乗客106人が犠牲となったJR福知山線脱線事故から16年を前に、遺族や有識者が、鉄道や航空などの重大事故で企業の刑事責任を問う「組織罰」の必要性を訴えるブックレット(冊子)「組織罰はなぜ必要か~事故のない安心・安全な社会を創るために」を出版する。(※記事中の会見写真は、撮影用として一時的にマスクを外していただいています)
現在の日本の法体系では、こうした責任は民事訴訟でしか問えない。福知山線脱線事故で当時23歳の長女を亡くした大森重美さん(72・神戸市北区)ら遺族は「安全に対する企業の意識の変えるには『組織罰』が必要だ」と話す。組織罰は、鉄道・航空事故などの際、運行する企業など法人自体に刑事責任を負わせる法律。イギリスの『法人故殺法(ほうじんこさつほう)』をはじめ、フランスなどでも法律が整備されている。
日本の場合、刑事裁判で事故の責任を問うのは刑法の「業務上過失致死傷罪」で起訴されたケースが主流。ただしこれは個人が対象で、法人には適用されない。大森さんらが目指すのは特別法としての「業務上過失致死傷罪」。加害企業に対する両罰規定の導入を求めている。
福知山線脱線事故では、JR西日本の歴代4人の社長がATS=自動列車停止装置の整備について企業の幹部として指示を怠ったなどとして起訴されたが、いずれも「事故現場の急カーブで運転士が速度超過するといった具体的な予見可能性はなかった。
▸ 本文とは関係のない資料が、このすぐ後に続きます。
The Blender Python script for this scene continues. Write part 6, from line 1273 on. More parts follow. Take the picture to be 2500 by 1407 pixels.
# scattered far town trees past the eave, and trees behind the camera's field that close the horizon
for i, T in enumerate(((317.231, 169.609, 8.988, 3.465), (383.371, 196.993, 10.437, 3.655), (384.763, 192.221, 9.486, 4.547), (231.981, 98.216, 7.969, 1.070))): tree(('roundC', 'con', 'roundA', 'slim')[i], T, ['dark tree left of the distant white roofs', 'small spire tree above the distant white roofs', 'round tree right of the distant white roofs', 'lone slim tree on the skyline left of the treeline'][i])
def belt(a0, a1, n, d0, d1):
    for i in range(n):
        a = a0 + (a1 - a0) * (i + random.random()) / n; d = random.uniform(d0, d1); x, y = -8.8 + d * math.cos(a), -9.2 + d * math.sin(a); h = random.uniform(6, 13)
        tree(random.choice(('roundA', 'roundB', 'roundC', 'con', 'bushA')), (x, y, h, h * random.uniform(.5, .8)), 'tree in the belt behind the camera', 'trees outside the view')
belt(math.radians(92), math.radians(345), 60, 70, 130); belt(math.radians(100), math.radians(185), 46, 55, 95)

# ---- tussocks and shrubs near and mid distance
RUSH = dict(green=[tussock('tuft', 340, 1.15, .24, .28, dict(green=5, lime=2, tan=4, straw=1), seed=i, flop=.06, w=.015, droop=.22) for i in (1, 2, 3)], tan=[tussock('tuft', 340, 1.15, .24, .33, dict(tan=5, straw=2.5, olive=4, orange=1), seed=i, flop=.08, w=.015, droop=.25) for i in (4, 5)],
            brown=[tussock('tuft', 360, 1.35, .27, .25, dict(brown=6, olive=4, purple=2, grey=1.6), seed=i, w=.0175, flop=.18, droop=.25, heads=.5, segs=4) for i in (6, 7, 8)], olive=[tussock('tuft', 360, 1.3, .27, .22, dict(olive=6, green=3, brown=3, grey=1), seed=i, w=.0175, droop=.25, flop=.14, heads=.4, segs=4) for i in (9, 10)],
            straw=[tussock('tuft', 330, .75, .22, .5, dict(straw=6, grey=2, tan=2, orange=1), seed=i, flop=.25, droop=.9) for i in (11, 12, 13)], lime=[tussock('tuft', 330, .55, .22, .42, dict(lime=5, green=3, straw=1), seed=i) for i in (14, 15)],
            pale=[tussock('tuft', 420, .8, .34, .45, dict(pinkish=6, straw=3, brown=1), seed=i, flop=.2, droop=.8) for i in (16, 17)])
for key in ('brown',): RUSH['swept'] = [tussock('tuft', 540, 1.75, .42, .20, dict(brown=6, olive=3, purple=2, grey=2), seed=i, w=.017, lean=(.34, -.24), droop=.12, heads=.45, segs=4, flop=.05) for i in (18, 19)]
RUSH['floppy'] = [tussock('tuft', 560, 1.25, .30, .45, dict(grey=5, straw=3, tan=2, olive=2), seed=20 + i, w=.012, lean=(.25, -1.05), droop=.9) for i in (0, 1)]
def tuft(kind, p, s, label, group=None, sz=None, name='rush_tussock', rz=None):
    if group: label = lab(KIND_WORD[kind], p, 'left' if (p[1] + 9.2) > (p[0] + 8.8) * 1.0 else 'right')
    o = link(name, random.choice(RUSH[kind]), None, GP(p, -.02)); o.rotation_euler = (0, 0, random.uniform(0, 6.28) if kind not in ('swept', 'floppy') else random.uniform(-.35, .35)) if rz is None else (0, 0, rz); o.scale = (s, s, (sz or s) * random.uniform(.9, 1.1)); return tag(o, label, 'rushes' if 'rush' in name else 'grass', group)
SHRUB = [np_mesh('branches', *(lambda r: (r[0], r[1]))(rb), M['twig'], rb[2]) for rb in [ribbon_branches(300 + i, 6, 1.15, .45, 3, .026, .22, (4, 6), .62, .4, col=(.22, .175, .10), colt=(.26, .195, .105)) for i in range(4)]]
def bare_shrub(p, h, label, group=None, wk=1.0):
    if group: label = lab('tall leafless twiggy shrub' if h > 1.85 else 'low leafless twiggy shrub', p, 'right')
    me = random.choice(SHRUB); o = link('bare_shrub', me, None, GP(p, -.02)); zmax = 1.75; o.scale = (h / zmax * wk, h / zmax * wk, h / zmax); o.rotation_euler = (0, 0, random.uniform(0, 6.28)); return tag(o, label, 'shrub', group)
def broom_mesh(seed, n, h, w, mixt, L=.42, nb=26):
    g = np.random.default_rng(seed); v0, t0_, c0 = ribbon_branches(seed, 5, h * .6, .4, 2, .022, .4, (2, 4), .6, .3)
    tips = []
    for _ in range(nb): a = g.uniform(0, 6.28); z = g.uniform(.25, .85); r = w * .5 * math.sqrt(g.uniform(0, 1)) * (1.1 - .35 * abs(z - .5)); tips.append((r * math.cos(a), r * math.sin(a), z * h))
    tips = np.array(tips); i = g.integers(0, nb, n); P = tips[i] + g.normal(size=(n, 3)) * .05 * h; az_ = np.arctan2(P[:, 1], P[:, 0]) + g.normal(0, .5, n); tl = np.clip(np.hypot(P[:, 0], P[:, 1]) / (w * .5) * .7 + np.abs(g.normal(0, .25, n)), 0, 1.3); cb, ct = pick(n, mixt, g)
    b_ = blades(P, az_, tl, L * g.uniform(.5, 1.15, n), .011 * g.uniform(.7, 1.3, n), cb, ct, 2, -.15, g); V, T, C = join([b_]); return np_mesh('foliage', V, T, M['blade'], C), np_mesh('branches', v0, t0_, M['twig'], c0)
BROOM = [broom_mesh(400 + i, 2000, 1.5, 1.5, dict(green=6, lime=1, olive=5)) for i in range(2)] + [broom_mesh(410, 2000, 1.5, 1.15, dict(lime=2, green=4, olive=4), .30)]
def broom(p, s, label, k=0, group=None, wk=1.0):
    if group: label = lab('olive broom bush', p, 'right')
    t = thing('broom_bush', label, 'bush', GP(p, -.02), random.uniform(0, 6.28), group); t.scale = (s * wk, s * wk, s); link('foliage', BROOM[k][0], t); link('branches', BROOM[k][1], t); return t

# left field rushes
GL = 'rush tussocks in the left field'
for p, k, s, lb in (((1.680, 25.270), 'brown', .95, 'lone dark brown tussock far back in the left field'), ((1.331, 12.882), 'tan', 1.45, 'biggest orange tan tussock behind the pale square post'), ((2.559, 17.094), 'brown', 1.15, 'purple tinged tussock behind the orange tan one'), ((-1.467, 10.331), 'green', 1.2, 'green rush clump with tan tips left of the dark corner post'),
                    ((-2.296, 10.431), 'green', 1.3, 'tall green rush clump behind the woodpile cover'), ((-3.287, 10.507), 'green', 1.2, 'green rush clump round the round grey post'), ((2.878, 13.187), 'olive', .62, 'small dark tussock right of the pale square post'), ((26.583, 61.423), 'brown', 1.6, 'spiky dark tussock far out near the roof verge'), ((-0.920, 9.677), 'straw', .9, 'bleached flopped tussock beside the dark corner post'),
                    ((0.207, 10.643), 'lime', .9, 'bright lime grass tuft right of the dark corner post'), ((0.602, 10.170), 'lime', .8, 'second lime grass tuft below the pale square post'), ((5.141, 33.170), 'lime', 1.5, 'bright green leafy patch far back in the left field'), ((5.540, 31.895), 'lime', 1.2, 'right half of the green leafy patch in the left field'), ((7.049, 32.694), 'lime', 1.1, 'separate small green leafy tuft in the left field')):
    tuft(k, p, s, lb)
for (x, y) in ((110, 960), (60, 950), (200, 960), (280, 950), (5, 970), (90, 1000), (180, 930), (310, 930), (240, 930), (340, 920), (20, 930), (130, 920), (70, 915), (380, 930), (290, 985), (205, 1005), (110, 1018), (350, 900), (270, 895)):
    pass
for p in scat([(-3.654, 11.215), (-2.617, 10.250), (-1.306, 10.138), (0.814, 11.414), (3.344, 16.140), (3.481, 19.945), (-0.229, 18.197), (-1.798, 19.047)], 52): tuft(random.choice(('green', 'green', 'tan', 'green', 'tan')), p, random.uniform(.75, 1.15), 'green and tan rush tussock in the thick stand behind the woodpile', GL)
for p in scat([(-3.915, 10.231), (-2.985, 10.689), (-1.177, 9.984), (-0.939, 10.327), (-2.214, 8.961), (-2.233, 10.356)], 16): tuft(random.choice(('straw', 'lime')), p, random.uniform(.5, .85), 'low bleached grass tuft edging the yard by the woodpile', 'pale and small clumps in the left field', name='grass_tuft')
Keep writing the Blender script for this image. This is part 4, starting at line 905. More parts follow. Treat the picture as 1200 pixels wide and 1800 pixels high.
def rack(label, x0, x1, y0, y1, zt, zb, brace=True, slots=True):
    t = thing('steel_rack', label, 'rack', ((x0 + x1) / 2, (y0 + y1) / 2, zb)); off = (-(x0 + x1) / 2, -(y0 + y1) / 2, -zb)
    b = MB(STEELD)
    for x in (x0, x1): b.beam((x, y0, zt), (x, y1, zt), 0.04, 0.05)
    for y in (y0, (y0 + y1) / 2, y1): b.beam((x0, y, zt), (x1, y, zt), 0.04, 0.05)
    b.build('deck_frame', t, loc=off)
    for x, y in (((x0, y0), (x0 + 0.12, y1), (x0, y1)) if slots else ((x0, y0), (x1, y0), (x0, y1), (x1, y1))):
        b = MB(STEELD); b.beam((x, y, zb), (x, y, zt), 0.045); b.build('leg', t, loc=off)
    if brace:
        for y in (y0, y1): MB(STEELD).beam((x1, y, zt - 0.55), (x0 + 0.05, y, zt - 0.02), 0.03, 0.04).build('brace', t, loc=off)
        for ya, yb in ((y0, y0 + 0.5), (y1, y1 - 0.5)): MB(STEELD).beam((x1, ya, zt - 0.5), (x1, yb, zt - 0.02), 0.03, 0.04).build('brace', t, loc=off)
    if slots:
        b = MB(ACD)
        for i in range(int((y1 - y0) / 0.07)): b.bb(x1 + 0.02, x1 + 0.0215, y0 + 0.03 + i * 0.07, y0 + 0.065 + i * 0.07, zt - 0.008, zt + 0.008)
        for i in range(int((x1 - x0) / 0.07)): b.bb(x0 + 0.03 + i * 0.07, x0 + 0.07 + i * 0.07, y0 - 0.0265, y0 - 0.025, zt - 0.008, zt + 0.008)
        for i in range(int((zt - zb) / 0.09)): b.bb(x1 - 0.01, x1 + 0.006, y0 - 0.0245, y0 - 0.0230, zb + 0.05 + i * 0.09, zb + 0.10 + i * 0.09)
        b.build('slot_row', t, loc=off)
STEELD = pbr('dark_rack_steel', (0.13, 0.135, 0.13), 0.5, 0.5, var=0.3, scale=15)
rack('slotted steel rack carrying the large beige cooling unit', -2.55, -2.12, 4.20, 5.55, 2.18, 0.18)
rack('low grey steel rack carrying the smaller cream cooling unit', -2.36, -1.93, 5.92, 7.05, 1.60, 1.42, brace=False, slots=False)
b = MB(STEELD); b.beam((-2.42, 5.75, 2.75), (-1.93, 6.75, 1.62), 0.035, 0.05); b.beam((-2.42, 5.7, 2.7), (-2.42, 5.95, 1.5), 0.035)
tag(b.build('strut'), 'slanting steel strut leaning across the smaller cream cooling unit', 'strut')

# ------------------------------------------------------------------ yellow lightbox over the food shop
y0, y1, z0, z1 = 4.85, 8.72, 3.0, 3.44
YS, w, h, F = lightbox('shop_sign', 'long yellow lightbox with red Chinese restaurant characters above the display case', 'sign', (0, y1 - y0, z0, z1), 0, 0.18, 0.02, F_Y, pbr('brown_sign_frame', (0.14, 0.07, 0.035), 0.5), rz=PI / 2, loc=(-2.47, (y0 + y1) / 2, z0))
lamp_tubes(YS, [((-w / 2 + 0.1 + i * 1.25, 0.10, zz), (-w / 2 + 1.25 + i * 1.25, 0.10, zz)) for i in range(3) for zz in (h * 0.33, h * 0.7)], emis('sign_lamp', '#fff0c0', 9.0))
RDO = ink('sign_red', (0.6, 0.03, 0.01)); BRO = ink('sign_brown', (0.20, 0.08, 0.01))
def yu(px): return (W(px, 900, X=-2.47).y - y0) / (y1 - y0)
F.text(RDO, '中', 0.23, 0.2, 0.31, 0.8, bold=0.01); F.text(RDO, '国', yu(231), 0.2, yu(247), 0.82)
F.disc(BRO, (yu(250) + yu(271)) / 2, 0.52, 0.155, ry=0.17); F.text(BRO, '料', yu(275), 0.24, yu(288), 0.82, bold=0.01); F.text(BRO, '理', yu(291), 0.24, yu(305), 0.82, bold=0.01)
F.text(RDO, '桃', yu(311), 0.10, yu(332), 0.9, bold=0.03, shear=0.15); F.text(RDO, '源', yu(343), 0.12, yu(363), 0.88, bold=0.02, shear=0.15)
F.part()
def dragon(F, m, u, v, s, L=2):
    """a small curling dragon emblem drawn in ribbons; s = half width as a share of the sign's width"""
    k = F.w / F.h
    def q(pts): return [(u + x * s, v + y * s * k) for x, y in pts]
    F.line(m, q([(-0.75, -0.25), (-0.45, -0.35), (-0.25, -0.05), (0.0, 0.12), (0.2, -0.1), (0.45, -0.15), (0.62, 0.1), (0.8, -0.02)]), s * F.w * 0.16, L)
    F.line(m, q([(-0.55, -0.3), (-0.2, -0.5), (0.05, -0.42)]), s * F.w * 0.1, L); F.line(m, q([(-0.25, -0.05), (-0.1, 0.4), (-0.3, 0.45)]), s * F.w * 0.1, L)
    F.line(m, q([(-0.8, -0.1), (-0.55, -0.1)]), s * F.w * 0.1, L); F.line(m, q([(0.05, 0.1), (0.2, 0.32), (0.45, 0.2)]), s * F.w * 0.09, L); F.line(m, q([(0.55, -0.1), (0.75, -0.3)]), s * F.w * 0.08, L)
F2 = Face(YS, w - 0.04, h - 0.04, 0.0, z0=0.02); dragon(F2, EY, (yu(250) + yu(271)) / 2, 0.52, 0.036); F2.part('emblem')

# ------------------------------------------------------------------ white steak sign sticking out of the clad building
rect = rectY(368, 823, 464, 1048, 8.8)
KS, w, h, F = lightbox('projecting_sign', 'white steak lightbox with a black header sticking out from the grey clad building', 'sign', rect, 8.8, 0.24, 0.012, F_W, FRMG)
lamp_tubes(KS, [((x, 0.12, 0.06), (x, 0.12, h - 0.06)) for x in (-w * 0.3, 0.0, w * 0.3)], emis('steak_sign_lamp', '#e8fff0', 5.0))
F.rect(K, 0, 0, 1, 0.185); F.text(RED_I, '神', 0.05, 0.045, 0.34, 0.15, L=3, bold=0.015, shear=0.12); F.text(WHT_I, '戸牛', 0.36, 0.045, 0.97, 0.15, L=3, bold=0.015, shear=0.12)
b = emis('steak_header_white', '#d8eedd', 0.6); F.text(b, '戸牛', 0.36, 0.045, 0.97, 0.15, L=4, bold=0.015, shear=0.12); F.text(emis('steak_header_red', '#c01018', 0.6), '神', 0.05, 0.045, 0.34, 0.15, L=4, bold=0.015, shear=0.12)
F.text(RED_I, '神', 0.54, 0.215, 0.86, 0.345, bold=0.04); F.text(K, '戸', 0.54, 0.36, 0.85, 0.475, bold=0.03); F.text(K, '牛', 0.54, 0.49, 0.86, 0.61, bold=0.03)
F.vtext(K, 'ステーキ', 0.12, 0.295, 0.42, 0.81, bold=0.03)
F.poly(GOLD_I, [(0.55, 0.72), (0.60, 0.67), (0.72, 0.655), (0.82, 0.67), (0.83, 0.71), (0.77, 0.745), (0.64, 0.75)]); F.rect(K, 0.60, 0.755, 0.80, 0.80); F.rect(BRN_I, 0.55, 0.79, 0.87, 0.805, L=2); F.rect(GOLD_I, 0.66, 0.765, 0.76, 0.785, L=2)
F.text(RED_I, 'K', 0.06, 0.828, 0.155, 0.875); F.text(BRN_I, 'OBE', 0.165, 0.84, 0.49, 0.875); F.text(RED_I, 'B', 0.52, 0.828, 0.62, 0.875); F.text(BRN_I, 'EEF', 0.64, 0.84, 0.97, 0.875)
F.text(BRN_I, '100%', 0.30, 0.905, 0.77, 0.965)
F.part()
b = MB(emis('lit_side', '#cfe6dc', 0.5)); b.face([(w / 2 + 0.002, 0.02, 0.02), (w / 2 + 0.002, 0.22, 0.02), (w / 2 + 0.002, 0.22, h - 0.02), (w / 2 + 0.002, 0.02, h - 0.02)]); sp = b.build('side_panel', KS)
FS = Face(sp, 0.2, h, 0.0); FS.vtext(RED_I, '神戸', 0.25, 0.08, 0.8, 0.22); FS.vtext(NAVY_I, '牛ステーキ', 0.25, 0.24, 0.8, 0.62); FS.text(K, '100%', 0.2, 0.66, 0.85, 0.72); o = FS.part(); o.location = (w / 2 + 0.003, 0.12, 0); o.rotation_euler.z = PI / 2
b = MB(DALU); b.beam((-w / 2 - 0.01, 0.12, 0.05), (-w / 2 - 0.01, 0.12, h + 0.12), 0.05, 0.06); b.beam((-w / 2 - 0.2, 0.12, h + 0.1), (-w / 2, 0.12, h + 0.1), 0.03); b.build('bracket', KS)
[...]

事故を予測できなかった」として、2017年6月までにいずれも無罪判決が確定した。
大森さんは遺族として刑事裁判を傍聴、自らも法廷で意見を述べた。「この事故は、組織的な殺人ではないのか」。日本では、大事故を起こしても、個人については「予見可能性」=(事故を予測できたかどうか)がなければ罪に問えず、法人も罰する仕組みがない。日本の企業は、人の命を奪う大事故を起こしても、誰の責任も問われないということでは、無責任社会を助長するだけで遺族は何も納得できない、泣き寝入りで終わってしまう。だからこそ「本当に安全な社会のシステムを確立するために、組織を処罰する法律が必要だ」と訴え続ける。
大森さんらは2016年に「組織罰を実現する会」を立ち上げた。同じく加害企業(中日本高速道路=NEXCO中日本)の刑事責任が問う中央自動車道・笹子トンネル天井板落下事故(2012年)の遺族、松本邦夫さん(70・芦屋市)らとも連携し、法制化を求める署名活動などに取り組んできた。しかし組織罰の導入には「企業活動を萎縮させる」「罰則を設けると企業が処罰を恐れ、真相究明のための協力を得られなくなる」などの慎重な意見もある。
松本さんは「事故は2つとして同じものはない。組織が起こす事故は、利益優先という企業の本質が問われるもの。笹子トンネルi板落下事故の本当の原因は、何としてもインフラを完成させたいという『企業の論理=利益優先』と『国民の安心・安全』とを天秤にかけ、利益優先を取ってしまったことが根底にあるのではないか」と指摘する。